Das heißt, dass wir in diesem Fall über die Impulserhaltung die quantitativ präzise Aussage treffen können, dass sich der resultierende Gesamtschrotthaufen, quasi die Koalition aus den Regierungsfliegern, zusammen mit v in der gleichen Richtung fliegt, wie vorher das eine bewegte Flugzeug. Und diese Energie müssen wir natürlich abziehen, weil diese ja erhalten bleibt, also nicht zur Zerstörung verzehrt werden kann.
Also:
- Vor dem Zusammenstoß ein Flugzeug ohne kinetische Energie und das andere mit 2v und damit der Energie ½m(2v)2 = 2mv2
- danach ein Schrotthaufen mit der Masse 2m und der Geschwindigkeit v, mithin der kinetischen Energie ½(2m)v2 = mv2
und weil ja nur die Differenz daraus an Energie frei wird, müssen wir die Differenz bilden, also 2mv2 – mv2 = mv2.
Es wird also in beiden Fällen die gleiche Schepperenergie freigesetzt, und deshalb sehen auch beide Kameras das gleiche Ausmaß an Schrottwerdung, nur dass es für den Beobachter am Boden bzw. im Experiment mit den zwei bewegten Flugzeugen so aussieht, als würde die Energie von mv2 auf 0 runtergescheppert, während es im Experiment mit dem mitbewegten Beobachter oder mit einem stehenden und einen dopppelt schnellen Flugzeug so aussieht, als würde die Energie von 2mv2 auf mv2 runtergescheppert. Selbes Resultat.
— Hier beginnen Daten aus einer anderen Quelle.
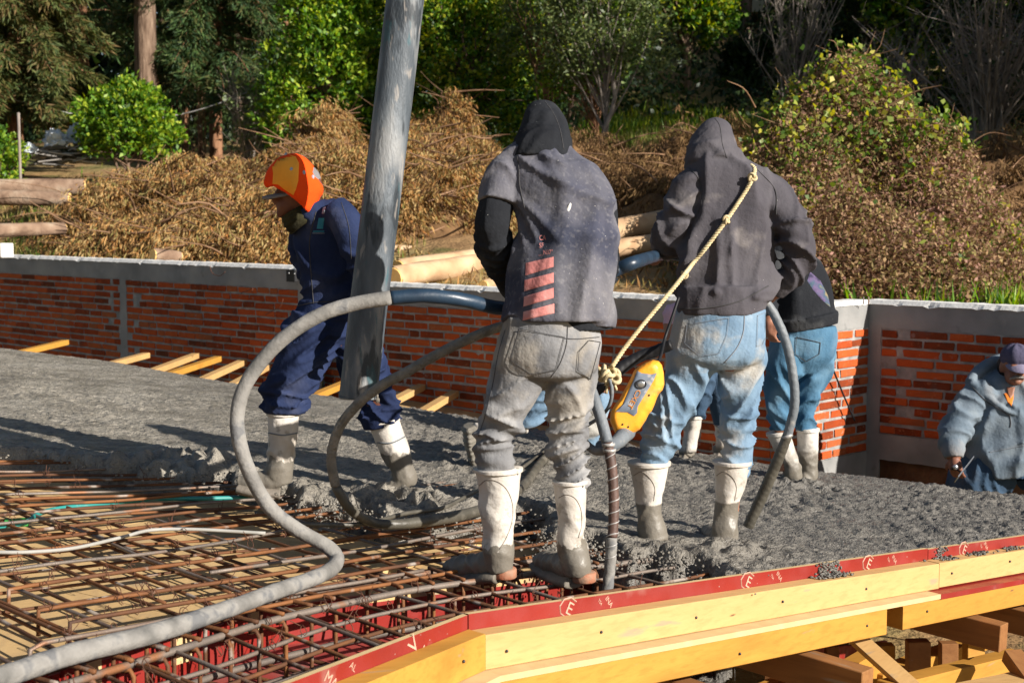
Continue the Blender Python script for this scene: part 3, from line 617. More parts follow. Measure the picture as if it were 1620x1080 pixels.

Deshalb funktioniert das mit dem Doppelwumms auch nicht, selbst wenn man SPD-Mitglied ist und sich mit dem Kanzler mitbewegt, am Ende bleibt dasselbe Ausmaß an Schrott. Die Regierung sieht nicht besser aus, wenn man in die SPD eintritt, und die Flugzeuge scheppern nicht anders zusammen, wenn man nebenher mitfliegt. (Blauverschiebungen, wenn der Unglücksflieger sehr schnell auf einen zurast, berücksichtigen wir hier deshalb nicht.)
Letzlich ist das dann mit dem Geld in der Koalition wie mit der Energie beim Crash: Es gilt zwar der Erhaltungssatz und es kann nicht mehr dabei herauskommen, als man vorher reingesteckt hat. Aber hinterher weiß man nicht, wo es hin ist, weil es sich in so viele verschiedene Formen umwandelt und in alle Richtungen davonfliegt, dabei Lärm und heiße Luft entstehen, und man hinterher immer nur die Trümmer zusammenkehren und den Schaden bezahlen darf. Es führt nicht zum Doppelwumms.